** Start of GIVEN DATA **

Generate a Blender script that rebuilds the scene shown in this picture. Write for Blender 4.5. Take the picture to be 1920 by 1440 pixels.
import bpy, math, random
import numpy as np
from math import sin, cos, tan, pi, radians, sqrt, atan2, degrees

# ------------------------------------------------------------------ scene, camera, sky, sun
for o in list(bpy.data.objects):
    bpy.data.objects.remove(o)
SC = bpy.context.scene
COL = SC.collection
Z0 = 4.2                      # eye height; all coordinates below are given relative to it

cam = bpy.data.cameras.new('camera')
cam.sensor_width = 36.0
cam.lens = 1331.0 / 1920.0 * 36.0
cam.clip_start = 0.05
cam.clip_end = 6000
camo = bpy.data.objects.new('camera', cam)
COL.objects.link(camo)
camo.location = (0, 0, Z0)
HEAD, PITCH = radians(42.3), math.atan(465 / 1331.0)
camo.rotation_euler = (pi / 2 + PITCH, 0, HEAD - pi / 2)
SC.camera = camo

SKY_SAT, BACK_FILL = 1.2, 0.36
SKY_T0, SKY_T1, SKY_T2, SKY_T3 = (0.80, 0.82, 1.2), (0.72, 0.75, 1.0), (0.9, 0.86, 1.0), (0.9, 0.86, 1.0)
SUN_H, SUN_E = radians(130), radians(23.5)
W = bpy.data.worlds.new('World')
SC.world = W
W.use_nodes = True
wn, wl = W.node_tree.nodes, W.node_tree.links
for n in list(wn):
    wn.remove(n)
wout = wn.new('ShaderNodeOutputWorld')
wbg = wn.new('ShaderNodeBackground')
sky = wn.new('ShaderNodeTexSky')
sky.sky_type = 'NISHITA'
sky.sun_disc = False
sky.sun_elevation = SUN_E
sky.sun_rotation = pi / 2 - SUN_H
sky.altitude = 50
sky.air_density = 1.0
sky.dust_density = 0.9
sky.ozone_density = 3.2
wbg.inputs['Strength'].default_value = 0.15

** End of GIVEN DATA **

- OBJECTIVE
Please print exactly what appears from the first line of the data through the line with "SC.camera = camo", including both of those lines and nothing past them.

- ANSWER TO THE TASK
Generate a Blender script that rebuilds the scene shown in this picture. Write for Blender 4.5. Take the picture to be 1920 by 1440 pixels.
import bpy, math, random
import numpy as np
from math import sin, cos, tan, pi, radians, sqrt, atan2, degrees

# ------------------------------------------------------------------ scene, camera, sky, sun
for o in list(bpy.data.objects):
    bpy.data.objects.remove(o)
SC = bpy.context.scene
COL = SC.collection
Z0 = 4.2                      # eye height; all coordinates below are given relative to it

cam = bpy.data.cameras.new('camera')
cam.sensor_width = 36.0
cam.lens = 1331.0 / 1920.0 * 36.0
cam.clip_start = 0.05
cam.clip_end = 6000
camo = bpy.data.objects.new('camera', cam)
COL.objects.link(camo)
camo.location = (0, 0, Z0)
HEAD, PITCH = radians(42.3), math.atan(465 / 1331.0)
camo.rotation_euler = (pi / 2 + PITCH, 0, HEAD - pi / 2)
SC.camera = camo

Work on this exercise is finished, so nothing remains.